The trainee retrieves his booking gear and he heads for the parking lot. Suddenly the trainee finds himself alone, like a puppy. He looks in all directions, but no one is there. This feeling will be a common occurrence through­out his training period, but the trainee will adjust. The T/O reappears and the trainee feels safe once again. After a quick inspection of the unit: lights, siren, trunk, and under the rear seats. Why under the rear seat? The trainee asks himself, but he is reluctant to ask his T/O because it is obvious to the T/O so it follows that it ought to be obvious to the trainee. The T/O hands the trainee a piece of paper with writing and coffee stains on it and tells the trainee to write the information down in his notebook. Silently, the trainee thanks his T/O for the coffee and follows orders. As the two of them leave the station’s parking lot, the T/O picks up the radio microphone and whispers into it, “eleven is ten-eight, one-one” many times. Throughout this period the trainee will see his T/O leap tall fences at a single bound, drive faster than a speeding bullet, and have a powerful knowledge of the law. On the other hand, the trainee will rip a uniform climbing over a fence, will be lucky if he gets to drive at all, and will learn how to put the T/O’s knowledge of the law in writing.

One day during his training, the trainee will see his T/O leap a fence and the T/O will see the trainee use a gate to the same fence. There is usually a gate for every fence; this will strike the trainee after ripping a uniform:

Upon pointing the gate out to his T/O, the T/O ignores the trainee and later advises him that his T/O taught him to jump the fences. Somehow, in time, the trainee learns that his T/O was right. Deputies always jump the fences; it is the correct way, perhaps not

safe, but is more adventurous.



Most calls the T/O responds to he will drive in a sane manner, but emergen­cies (request for assistance by another unit, the only real emergency) the T/O will drive like a .357 mag The trainee will wonder what it would be like to drive, but when the trainee asks his T/O, the T/O states that his T/O would not let him drive, so why should he let his trainee drive.

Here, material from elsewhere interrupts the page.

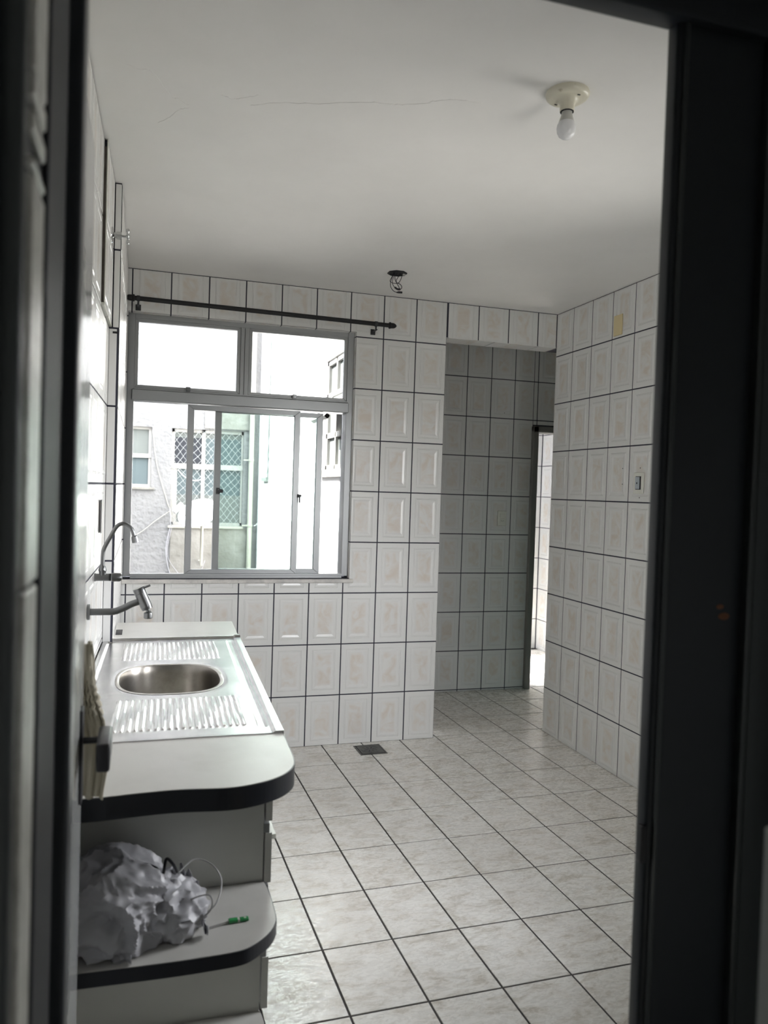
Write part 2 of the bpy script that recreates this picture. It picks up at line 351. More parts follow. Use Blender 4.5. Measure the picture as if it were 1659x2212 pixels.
# floor slab with its own grid of rectangular tiles, turned 1.2 degrees against the walls
fl = S(obj('floor', B((-.7, 1.22, -6.2, -3.55, -.15, -.0022), (-.7, 2.66, -3.55, .16, -.15, -.0022), (2.66, 5.2, -1.35, .16, -.15, -.0022), (1.76, 5.2, .16, 2.62, -.15, -.0022)), M_fgrout))
FR = .0206; FP, FQ = .24267, .33508; FX, FY = 1.04714, -.32639
ftm = None
bm = bmesh.new(); hx, hy = FP / 2 - .0036, FQ / 2 - .0036; rings = []
for ins, z in ((0, -.004), (0, -.0008), (.0009, 0)):
    rings.append([bm.verts.new((sx * (hx - ins), sy * (hy - ins), z)) for sx, sy in ((-1, -1), (1, -1), (1, 1), (-1, 1))])
for a, b in zip(rings, rings[1:]):
    for k in range(4): bm.faces.new((a[k], a[(k + 1) % 4], b[(k + 1) % 4], b[k]))
bm.faces.new(rings[-1]); ftm = to_mesh(bm, M_ftile, 'floor_tile')
cf, sf = math.cos(FR), math.sin(FR)
for a in range(-6, 13):
    for b in range(-10, 10):
        X = (a + .5) * FP; Y = -(b + .5) * FQ
        x = FX + cf * X - sf * Y; y = FY + sf * X + cf * Y
        if x < -.08 or x > 3.95 or y < -3.5 or y > 2.45: continue
        if x > 2.66 and y < .1: continue
        if x < 1.6 and y > .15: continue
        if x < 2.5 and y > 1.2: continue
        o = bpy.data.objects.new('floor_tile', ftm); C.objects.link(o); o.parent = fl
        o.location = (x, y, random.uniform(-.0003, .0003)); o.rotation_euler = (random.uniform(-.001, .001), random.uniform(-.001, .001), FR)
bm = B((-.6, 1.16, -6.05, -3.52, -.004, .0005)); obj('hall_floor', bm, M_plaster, fl)

# bright room behind the corridor, hall behind the right wall, hall on the camera's side
S(obj('wall_far_room', B((1.75, 3.9, 2.466, 2.62, 0, ZC)), M_grout))
wfr = bpy.data.objects['wall_far_room']
lay_tiles(wfr, (0, 2.466, 0), 0, 3.3, 3.755, 0, ZC - .002, 3.555, .294, pw=.2, ph=.302)
wfs = S(obj('wall_far_room_side', B((3.76, 3.9, 1.14, 2.466, 0, ZC)), M_grout))
lay_tiles(wfs, (3.76, 2.46, 0), -PI / 2, 0, 1.3, 0, ZC - .002, .2, .294, pw=.2, ph=.302)
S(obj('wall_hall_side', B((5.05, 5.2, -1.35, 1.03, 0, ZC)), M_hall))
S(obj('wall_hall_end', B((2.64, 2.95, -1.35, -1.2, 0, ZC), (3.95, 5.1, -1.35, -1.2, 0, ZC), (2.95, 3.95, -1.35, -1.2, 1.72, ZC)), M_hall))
w3 = empty('window_3', (0, 0, 0)); S(w3)
gt = glass('teal_glass', (.085, .125, .12))
for k in range(3):
    x0 = 2.97 + k * .33
    obj('glass_pane', B((x0, x0 + .31, -1.29, -1.28, .06, 1.68)), gt, w3)
obj('frame', B(*[(2.95 + k * .325, 2.975 + k * .325, -1.31, -1.25, .0, 1.72) for k in range(4)], (2.95, 3.95, -1.31, -1.25, 0, .06), (2.95, 3.95, -1.31, -1.25, 1.68, 1.72)), M_frame, w3)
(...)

The T/O’s powerful knowledge of the law seems to settle every disturbance call to conclusion, every violent crime is somehow extracted from the victim’s incoherent speech, and every theft leads to the thief. Part way through his training the trainee acquires this power, on a limited basis. The trainee’s disturbance call turns into a fight, and his T/O steps in and extracts the trainee. The trainee’s finished theft report somehow sounds as if the trainee was the thief, but with the help of T/O, the trainee is found not guilty by the watch sergeant.



After several months of trying his com­bination, the trainee finally opens his locker and is declared off of training. As the trainee enters a unit alone for the first time, he wonders, “Will l ever forget the combination?” Somehow, the combination never leaves his mind and even if it does the new regular deputy knows how to obtain it from another deputy.

He leaves the station equipped with a pack of cigarettes, a pack of Rolaids and wishing he had a pachyderm for a partner. While enroute to his assigned area he looks at the clipboard, which shows the following calls: 211 R, 459 R, 488 R, and 594 R. These calls can only add up to one numb index finger.


He is hungry now, but there is no time to eat; he must be content to be nourished by his-thoughts.

Receiving a Robbery in Progress call, he arrives, surrounds the building alone, armed only with his six-shooter and sixth sense. His assistance is just two minutes away. The suspect is apprehended. Now an arrest means just that—a-rest as he reflects on his first year at Firestone.